About the boat shoe story – if you’re reading this, it wasn’t about you. It was about mixing Nyquil and Tylenol PM, which has left me in a haze for the last 24 hours. A post-work nap seemed to help to a certain degree, but I woke up so tired and confused, I couldn’t remember what city I lived in.

It’s officially hot here, at least 90 out long after the sun has set. There’s a heat advisory, and I’m spending the day in a various patchwork of air conditioning and heat. The bedroom starts hot, and I take a cold shower. I take a long, sweaty walk to the train, and the subway car is like a meatlocker. Then I get another hot walk to the semi-cool office. It’s weird how you can walk past some stores on the street, and a wall of cryogenic mist pours out onto the street. Some parts of New York are supercooled, almost in denail of the climate in the asphalt jungle. And others, like my place, don’t even have basic climate control, and bake like a century-old village in a third-world country.

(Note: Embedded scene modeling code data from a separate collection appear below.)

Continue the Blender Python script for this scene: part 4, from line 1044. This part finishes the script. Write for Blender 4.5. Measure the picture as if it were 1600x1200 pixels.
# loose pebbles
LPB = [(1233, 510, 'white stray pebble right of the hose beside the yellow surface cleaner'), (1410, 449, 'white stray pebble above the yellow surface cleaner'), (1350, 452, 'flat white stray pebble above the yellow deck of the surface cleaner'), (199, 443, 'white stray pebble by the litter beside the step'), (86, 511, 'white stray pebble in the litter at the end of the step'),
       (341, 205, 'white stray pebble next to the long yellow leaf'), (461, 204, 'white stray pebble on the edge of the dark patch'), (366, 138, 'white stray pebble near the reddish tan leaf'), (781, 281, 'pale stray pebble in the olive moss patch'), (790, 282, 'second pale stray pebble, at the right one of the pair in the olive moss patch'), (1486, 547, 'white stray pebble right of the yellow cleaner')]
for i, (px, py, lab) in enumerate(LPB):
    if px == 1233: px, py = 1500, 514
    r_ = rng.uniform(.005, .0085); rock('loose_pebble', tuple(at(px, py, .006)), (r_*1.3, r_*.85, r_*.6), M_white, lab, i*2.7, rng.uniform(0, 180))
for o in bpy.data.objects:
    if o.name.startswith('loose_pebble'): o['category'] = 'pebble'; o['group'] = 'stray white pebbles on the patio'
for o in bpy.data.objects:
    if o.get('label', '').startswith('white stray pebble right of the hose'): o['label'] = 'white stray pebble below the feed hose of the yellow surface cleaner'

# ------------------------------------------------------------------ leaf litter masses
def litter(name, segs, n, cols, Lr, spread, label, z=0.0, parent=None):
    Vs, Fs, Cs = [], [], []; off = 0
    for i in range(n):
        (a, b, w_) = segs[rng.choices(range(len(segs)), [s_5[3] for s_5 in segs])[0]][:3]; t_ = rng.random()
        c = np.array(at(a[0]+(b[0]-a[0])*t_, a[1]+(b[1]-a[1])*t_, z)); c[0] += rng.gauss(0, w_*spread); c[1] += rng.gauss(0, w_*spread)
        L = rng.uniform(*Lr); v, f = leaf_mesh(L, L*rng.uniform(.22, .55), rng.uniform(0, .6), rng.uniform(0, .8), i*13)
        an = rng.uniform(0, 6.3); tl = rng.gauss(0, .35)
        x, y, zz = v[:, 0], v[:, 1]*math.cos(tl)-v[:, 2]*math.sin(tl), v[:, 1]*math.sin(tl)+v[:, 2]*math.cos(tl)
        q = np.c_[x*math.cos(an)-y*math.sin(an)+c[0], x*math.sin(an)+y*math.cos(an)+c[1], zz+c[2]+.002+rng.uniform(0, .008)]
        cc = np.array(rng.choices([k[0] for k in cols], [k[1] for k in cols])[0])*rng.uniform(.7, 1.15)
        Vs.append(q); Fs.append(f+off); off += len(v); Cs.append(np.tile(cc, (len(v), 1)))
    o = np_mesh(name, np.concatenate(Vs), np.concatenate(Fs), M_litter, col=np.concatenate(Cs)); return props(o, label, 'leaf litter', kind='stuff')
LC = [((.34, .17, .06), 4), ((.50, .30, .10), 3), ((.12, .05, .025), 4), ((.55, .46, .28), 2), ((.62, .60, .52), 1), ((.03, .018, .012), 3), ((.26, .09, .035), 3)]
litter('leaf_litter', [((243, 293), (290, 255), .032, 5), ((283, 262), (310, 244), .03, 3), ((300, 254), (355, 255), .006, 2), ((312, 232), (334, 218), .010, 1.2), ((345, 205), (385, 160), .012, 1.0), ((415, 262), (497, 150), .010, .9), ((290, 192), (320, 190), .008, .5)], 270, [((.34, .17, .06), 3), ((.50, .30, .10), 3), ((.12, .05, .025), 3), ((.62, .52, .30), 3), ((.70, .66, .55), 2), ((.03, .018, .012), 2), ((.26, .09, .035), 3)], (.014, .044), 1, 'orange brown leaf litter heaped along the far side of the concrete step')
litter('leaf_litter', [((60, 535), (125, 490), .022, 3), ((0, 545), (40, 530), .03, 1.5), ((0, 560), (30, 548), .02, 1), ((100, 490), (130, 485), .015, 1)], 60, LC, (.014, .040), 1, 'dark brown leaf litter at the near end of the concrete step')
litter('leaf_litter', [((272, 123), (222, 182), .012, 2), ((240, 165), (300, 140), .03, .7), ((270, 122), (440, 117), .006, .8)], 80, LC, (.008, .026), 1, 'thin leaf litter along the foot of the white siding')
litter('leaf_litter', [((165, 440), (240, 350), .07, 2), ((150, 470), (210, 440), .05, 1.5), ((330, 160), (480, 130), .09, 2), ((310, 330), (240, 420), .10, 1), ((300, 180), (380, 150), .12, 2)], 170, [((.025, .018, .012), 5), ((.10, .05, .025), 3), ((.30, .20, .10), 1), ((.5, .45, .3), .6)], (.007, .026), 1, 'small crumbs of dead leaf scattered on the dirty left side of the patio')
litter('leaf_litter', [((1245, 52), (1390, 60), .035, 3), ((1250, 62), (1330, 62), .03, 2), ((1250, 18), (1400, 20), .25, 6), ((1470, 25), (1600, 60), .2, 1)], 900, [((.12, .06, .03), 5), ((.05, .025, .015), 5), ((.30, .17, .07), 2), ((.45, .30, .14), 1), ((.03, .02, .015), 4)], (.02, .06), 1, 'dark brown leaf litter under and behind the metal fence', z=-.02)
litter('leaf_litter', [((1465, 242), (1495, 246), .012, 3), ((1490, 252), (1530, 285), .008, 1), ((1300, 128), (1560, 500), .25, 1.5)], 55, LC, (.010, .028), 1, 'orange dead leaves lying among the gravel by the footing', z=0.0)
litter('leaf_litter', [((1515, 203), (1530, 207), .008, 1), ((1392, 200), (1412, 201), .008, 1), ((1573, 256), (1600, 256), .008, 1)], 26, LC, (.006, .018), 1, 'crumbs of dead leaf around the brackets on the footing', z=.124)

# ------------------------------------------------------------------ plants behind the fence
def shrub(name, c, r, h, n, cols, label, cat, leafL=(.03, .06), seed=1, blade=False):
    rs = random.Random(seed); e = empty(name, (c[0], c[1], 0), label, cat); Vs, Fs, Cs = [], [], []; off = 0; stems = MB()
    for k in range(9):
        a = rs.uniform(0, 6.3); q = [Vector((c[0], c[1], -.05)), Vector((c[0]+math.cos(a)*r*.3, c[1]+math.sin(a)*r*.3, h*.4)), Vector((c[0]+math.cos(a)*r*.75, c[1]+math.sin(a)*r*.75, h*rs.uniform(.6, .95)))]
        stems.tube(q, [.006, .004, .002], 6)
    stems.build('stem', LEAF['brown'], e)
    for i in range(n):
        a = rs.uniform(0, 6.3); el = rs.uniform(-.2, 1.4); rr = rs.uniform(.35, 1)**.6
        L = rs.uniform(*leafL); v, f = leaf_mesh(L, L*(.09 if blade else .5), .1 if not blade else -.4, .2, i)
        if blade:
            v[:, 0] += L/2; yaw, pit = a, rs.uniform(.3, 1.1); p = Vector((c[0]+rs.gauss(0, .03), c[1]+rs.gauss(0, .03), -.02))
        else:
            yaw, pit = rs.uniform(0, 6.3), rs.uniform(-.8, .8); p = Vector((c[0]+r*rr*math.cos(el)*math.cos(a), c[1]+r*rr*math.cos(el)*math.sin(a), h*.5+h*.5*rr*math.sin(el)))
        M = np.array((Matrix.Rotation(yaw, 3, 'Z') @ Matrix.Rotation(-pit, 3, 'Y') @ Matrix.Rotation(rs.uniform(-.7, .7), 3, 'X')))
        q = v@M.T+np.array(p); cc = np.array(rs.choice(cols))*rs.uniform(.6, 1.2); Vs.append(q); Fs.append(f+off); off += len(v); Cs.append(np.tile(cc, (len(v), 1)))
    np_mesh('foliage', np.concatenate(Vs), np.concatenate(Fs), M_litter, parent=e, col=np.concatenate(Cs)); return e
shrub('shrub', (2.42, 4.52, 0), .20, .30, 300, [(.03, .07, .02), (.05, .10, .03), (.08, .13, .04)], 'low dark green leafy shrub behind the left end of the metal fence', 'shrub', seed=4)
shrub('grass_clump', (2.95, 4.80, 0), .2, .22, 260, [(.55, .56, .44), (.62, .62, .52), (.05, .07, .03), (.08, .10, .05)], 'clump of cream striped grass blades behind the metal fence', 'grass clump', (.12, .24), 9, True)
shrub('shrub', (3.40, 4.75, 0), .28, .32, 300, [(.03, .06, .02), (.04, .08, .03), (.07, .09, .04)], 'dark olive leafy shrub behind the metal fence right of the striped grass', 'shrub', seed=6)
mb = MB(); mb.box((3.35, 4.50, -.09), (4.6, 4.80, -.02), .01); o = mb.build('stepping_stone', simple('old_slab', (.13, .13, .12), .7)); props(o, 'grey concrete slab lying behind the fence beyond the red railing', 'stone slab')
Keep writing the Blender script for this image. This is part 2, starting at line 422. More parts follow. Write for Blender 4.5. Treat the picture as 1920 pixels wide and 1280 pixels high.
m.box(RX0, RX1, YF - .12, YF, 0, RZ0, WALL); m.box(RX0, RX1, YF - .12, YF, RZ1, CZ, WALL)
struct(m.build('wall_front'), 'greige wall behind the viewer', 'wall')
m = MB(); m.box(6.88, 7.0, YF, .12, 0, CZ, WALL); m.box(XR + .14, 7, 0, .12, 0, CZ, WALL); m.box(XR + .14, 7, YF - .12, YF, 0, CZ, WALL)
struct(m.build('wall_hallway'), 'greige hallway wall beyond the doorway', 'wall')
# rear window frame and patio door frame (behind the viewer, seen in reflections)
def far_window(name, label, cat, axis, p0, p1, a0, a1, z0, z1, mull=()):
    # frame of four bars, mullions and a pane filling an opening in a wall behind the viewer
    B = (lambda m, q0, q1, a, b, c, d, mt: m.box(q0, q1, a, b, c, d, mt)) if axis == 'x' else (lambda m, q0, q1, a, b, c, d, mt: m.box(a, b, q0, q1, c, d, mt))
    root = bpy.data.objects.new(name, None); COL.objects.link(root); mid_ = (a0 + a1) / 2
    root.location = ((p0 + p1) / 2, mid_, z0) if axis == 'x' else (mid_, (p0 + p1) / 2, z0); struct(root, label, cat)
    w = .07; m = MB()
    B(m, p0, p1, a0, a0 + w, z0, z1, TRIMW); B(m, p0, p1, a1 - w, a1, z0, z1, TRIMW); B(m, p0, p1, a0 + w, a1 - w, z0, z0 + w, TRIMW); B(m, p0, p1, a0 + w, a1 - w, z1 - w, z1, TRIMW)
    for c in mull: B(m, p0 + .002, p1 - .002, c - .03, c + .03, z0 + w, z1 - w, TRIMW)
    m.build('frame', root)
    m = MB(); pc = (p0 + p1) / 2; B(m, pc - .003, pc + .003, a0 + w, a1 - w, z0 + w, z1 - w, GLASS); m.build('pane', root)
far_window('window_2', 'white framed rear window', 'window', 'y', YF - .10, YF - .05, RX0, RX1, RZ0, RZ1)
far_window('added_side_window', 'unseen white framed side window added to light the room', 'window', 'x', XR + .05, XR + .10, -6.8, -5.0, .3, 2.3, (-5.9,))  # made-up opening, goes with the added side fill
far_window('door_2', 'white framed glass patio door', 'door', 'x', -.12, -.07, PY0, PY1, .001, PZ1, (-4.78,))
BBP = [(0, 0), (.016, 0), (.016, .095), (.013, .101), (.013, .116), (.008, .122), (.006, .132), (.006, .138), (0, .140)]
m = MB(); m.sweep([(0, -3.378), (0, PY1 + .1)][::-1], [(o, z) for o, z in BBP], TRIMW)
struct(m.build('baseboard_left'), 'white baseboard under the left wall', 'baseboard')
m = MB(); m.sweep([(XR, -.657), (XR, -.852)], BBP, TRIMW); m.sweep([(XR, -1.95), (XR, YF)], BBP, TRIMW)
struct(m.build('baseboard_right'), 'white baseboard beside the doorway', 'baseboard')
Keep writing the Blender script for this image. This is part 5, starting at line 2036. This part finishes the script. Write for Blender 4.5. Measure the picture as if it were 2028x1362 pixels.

About the Tylenol PM/Nyquil thing – it amazes me how, on the very edge of sleep, I have an almost idiot-savant ability to think beyond my normal ability, in the most creative context. Right before I fall into the darkness of sleep, I dream, almost sleepwalk in a totally lucid state, and sometimes think of the most asinine but complex concepts. The design of a time travel device seems as simple as pasting two Word documents together, and I know every detail, but then I forget it as I drift into sleep. Last night, it felt like I wrote an entire book, a sequel to Rumored to Exist that made total sense, had incredible depth, and then I forgot all of it. Sometimes pieces of it come up in the dreams I have, especially the more detailed ones I remember that happen right before I wake. I think I am going to write a book where I lock myself in a hotel room with a crate of Tylenol PM and try to write down every dream I have.

It’s too hot in here to keep writing. The bedroom is twenty degrees cooler with the new aircraft engine fan, so I better go in there and read for a while.